From the Editor

IF information in a new book from Yale University Press is correct, former Christian Science Monitor foreign correspondent Edmund Stevens withheld relevant information from his editors and thus his readers by not disclosing his membership in the Young Communist League and the American Communist Party. Mr. Stevens won the paper's first Pulitzer Prize in 1950.

If Stevens did join the party, whether as a youthful experiment, out of a deeper commitment to communism, or as a means of securing an exit visa for his family, the fact should not have been hidden.

Since its founding in 1908, The Christian Science Monitor has been committed to honesty in gathering, editing, and presenting the news. Reporters and editors at the Monitor are expected to represent the readers' interests alone and to bring no hidden loyalty or agenda to their work.

According to Russian documents, Stevens joined the Young Communist League in 1931, when he was 21 years old, and joined the American Communist Party in 1938. He worked in Moscow as a representative for the Cunard steamship line in 1934 and began his journalism career in 1938 as a Moscow freelancer for the Manchester Guardian.

In 1939, Stevens began contributing freelance stories to the Monitor, covering Moscow's takeover of the Baltic states and the start of the Finnish-Soviet War. After serving as a war correspondent in Ethiopia and North Africa, Stevens joined the paper's full-time staff in late 1942 and in December 1943 opened the Monitor's Moscow bureau. He left our staff in 1955 to become Look magazine's correspondent in Moscow.

Stevens's skill as a reporter was widely admired. His Monitor series ''This Is Russia -- Uncensored'' won a Pulitzer Prize in 1950 after being recommended for that honor by, among others, Leland Stowe, then foreign editor of the New York Times. Former Monitor Editor Erwin D. Canham described the series as ''factual and scathing.''

Stevens's services were sought by the largest news organizations of his time. After leaving the Monitor he reported for Look, Time, Newsday, The Saturday Evening Post, NBC Radio, and The Times of London.

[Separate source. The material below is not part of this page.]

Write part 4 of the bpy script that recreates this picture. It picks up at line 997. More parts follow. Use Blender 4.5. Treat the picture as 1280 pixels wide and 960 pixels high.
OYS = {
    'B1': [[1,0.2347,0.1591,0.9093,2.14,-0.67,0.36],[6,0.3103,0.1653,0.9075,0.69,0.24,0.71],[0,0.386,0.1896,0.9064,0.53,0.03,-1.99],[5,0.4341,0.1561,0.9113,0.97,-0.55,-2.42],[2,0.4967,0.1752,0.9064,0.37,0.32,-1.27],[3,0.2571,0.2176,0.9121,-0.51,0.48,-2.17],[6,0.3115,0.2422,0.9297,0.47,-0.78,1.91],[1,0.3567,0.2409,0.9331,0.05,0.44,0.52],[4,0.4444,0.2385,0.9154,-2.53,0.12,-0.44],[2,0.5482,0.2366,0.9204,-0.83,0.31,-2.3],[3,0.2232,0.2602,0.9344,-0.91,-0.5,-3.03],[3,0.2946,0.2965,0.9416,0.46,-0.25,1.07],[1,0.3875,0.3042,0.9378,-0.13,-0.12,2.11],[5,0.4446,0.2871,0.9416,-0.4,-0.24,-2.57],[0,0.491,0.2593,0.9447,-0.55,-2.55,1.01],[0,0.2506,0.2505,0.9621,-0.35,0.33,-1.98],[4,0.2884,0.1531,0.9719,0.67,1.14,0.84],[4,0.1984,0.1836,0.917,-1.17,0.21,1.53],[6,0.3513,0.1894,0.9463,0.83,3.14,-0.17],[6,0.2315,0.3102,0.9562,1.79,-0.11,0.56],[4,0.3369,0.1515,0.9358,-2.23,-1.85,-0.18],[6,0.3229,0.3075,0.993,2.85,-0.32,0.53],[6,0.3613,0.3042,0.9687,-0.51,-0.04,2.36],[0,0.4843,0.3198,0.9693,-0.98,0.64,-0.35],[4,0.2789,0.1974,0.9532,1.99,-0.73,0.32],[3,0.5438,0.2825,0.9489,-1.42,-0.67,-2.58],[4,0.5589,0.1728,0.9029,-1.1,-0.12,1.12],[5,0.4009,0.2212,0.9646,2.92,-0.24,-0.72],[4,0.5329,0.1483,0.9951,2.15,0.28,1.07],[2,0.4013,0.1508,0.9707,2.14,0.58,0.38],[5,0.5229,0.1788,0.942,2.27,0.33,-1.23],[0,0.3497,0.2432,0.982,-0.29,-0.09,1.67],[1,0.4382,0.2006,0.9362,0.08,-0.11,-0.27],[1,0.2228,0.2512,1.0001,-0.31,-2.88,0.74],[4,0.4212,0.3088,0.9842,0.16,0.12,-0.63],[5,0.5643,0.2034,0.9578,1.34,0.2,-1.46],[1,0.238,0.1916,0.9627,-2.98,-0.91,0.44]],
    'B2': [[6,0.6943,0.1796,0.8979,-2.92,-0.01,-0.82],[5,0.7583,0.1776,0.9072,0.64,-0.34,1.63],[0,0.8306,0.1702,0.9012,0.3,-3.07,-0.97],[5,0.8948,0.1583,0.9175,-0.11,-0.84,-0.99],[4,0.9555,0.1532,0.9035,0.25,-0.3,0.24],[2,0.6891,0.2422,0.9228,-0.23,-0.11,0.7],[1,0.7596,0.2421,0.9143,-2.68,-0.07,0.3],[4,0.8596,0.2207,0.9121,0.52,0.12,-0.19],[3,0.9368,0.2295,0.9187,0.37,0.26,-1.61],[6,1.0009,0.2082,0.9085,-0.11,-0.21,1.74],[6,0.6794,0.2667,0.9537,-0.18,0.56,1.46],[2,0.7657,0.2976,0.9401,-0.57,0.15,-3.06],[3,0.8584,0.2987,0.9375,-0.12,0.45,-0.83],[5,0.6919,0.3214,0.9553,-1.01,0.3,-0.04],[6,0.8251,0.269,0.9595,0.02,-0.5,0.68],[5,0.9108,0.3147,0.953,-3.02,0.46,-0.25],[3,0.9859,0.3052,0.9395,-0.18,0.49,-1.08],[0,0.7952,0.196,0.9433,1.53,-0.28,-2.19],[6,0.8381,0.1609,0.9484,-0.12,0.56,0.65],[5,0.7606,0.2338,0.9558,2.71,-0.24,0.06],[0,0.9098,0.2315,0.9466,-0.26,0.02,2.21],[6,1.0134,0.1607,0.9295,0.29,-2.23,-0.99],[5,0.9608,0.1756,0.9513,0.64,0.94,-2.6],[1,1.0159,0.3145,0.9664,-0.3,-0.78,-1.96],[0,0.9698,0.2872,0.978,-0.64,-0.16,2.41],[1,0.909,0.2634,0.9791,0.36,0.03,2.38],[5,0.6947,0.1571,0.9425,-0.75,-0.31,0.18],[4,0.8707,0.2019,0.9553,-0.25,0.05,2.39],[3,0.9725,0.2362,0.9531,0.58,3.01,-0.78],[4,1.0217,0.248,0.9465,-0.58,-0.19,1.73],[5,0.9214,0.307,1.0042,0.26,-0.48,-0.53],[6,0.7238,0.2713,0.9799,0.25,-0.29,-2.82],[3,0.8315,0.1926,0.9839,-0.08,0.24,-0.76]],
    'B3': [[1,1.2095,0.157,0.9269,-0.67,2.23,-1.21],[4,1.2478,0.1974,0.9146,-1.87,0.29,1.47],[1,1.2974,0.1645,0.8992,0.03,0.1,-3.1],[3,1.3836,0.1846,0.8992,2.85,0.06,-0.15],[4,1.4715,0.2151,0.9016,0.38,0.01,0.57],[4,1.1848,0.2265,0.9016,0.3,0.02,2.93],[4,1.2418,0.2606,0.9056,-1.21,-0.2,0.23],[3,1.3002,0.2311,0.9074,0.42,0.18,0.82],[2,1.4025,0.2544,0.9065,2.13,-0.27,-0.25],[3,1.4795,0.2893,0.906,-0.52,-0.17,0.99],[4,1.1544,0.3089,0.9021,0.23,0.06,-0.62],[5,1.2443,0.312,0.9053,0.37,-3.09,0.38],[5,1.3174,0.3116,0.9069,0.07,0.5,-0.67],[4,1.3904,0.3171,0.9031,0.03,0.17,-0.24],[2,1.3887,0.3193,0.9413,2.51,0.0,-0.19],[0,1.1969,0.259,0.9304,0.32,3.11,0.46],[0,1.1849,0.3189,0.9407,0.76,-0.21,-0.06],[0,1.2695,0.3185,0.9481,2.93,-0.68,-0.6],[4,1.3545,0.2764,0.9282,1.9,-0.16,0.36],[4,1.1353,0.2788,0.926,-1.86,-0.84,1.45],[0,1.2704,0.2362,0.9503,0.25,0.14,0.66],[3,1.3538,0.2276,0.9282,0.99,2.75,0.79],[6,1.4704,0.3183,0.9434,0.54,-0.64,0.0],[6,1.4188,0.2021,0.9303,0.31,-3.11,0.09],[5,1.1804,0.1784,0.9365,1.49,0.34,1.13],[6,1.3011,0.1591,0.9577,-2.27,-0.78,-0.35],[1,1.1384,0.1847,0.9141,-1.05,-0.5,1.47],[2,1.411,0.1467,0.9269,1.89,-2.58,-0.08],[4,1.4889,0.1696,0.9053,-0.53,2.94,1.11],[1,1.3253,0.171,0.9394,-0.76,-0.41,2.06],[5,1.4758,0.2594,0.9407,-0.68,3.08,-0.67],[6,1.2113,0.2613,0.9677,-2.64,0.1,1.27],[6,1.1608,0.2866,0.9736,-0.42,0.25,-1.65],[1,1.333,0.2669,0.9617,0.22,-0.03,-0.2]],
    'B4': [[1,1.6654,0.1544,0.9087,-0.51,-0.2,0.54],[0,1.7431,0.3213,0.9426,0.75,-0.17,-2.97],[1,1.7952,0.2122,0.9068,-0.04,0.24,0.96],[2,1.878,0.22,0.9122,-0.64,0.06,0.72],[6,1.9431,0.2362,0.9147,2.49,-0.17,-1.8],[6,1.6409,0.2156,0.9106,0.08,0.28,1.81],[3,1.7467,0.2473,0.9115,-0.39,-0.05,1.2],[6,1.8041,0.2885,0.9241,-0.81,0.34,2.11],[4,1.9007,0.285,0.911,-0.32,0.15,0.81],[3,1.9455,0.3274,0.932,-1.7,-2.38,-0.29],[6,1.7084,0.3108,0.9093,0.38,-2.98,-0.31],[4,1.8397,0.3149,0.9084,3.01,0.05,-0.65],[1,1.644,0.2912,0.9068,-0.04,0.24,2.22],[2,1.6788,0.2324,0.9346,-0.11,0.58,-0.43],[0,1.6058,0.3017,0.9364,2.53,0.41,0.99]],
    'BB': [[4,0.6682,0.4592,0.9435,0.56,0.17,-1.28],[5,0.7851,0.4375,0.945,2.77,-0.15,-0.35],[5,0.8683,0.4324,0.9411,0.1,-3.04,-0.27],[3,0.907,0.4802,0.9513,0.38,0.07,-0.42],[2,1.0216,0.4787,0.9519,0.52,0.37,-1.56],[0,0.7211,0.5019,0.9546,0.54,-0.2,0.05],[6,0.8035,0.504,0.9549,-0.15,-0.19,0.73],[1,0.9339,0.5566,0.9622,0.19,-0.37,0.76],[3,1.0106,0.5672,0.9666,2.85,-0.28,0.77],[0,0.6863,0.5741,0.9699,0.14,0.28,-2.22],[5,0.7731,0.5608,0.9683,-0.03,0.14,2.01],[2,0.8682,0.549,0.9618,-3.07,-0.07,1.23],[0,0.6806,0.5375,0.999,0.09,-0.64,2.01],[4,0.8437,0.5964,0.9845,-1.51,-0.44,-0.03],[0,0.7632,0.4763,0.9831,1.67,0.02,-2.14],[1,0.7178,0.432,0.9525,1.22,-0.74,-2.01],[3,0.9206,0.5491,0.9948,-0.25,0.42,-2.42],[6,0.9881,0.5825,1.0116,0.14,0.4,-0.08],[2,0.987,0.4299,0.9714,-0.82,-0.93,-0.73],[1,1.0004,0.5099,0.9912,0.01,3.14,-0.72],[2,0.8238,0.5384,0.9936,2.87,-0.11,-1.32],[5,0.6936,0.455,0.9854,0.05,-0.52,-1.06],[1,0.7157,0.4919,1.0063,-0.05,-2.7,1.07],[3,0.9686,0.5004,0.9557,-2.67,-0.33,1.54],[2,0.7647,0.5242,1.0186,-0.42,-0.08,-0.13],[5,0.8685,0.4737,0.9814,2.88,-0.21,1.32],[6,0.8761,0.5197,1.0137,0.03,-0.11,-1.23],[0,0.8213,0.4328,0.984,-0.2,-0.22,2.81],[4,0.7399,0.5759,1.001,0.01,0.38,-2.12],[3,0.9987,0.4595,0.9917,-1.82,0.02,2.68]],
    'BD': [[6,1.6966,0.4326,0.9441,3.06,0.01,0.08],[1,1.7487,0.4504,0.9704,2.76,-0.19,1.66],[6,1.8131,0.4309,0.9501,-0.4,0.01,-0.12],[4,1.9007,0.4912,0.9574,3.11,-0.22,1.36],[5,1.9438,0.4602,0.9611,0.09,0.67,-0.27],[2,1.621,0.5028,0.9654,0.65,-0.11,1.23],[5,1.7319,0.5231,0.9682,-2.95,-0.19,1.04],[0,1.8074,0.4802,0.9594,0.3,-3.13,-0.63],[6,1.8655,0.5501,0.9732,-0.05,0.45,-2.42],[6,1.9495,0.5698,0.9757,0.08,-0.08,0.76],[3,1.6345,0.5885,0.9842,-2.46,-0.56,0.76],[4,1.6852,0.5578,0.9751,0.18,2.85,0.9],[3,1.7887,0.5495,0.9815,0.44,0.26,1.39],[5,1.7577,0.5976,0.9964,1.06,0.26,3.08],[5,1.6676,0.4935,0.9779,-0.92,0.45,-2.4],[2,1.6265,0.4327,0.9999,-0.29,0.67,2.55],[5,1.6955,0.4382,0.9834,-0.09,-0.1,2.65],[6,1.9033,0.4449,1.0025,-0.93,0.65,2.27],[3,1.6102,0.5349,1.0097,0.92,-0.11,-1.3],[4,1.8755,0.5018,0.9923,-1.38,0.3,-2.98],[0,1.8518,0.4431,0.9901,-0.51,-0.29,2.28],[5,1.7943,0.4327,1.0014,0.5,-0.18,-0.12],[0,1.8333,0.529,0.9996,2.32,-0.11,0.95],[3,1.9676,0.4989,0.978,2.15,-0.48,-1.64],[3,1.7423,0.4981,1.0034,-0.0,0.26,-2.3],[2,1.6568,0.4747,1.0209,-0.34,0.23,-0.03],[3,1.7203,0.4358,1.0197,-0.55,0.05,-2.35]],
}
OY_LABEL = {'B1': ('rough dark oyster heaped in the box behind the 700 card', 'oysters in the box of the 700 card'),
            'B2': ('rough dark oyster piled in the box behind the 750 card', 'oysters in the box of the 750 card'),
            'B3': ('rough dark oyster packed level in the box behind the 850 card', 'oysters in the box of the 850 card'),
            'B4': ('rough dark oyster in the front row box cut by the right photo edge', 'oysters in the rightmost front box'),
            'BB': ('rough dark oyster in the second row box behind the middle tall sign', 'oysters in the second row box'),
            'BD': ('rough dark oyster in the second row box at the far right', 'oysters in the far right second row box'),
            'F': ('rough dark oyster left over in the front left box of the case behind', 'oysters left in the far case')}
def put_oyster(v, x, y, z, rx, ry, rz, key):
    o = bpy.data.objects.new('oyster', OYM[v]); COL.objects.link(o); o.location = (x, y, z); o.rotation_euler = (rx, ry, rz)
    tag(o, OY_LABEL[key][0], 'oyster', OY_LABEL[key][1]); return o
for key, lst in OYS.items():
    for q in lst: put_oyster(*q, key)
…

Stevens's widow and son both say that if he joined the Communist Party in 1938, his decision may have been motivated by a desire to secure an exit visa for his Russian-born wife at a time when Stalin was on a killing spree.

Nina Stevens admits that in his college days, Ed was quite open about being a leftist. She also says that after seeing the Soviet Union first hand, all leftist sympathies were knocked out of him.

Monitor senior editors were aware of rumors about Stevens's coziness with Soviet authorities, which circulated in the years after he won the Pulitzer.

In 1963, Stevens and the Monitor talked about his rejoining the staff during a leave of absence from Time magazine. Monitor historical records indicate that Christian Science Publishing Society executives spoke to US intelligence officials seeking to assess the reliability of allegations that Stevens had communist sympathies. Government officials told the Monitor that neither Stevens nor his wife was a Communist.

That conclusion seemed to be supported by an earlier episode in which a high-level United States government intelligence official came to Stevens's aid. In 1954, former Office of Strategic Services (OSS) chief Maj. Gen. William J. (Wild Bill) Donovan helped persuade Maj. Max Corvo not to proceed with his plan to file a libel suit against the Monitor and Stevens. Major Corvo felt a Dec. 10, 1953, Monitor article by Stevens incorrectly implied Corvo was involved in a pro-Communist conspiracy in Italy. The OSS was the predecessor of the CIA.

The Monitor deeply regrets that, if the newly disclosed documents are correct, a valued colleague withheld information from his editors and readers.

The paper's founder, Mary Baker Eddy, wrote: ''Honesty in every condition, under every circumstance, is the indispensable rule of obedience.'' This is the standard to which the Monitor remains committed.